BEGIN
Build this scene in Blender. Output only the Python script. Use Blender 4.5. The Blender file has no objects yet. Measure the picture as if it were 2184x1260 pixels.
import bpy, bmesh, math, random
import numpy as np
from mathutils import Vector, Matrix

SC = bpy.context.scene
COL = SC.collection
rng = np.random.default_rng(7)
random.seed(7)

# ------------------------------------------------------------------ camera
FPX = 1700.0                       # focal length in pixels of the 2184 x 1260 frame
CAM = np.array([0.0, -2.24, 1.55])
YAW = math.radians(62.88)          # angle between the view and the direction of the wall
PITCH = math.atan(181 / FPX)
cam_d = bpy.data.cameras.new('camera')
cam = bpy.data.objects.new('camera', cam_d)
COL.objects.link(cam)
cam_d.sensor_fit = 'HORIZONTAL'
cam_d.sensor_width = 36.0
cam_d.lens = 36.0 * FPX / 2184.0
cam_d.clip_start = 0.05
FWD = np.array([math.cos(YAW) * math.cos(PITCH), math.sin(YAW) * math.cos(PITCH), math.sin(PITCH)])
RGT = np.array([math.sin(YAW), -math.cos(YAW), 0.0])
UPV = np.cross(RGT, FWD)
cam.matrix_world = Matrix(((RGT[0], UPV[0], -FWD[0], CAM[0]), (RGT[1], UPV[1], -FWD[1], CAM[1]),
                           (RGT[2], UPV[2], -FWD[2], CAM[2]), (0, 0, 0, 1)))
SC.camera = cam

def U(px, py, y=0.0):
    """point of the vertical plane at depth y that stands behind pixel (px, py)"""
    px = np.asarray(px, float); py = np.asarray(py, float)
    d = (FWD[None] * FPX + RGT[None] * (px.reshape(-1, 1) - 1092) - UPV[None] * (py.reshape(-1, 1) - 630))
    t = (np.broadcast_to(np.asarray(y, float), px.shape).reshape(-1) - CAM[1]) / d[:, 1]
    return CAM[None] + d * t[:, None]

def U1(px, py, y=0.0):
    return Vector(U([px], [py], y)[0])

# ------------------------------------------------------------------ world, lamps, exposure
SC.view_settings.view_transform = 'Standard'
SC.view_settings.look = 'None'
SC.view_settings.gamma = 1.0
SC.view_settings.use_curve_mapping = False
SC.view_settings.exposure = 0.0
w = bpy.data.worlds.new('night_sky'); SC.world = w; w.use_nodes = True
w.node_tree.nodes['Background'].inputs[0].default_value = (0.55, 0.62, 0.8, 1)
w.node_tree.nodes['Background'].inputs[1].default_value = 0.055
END
• [WHAT THIS TASK INVOLVES]
Extract the first line above and each line after it up to and including the one with "random.seed(7)", please, exactly and with nothing else.

• [THE OUTPUT]
Build this scene in Blender. Output only the Python script. Use Blender 4.5. The Blender file has no objects yet. Measure the picture as if it were 2184x1260 pixels.
import bpy, bmesh, math, random
import numpy as np
from mathutils import Vector, Matrix

SC = bpy.context.scene
COL = SC.collection
rng = np.random.default_rng(7)
random.seed(7)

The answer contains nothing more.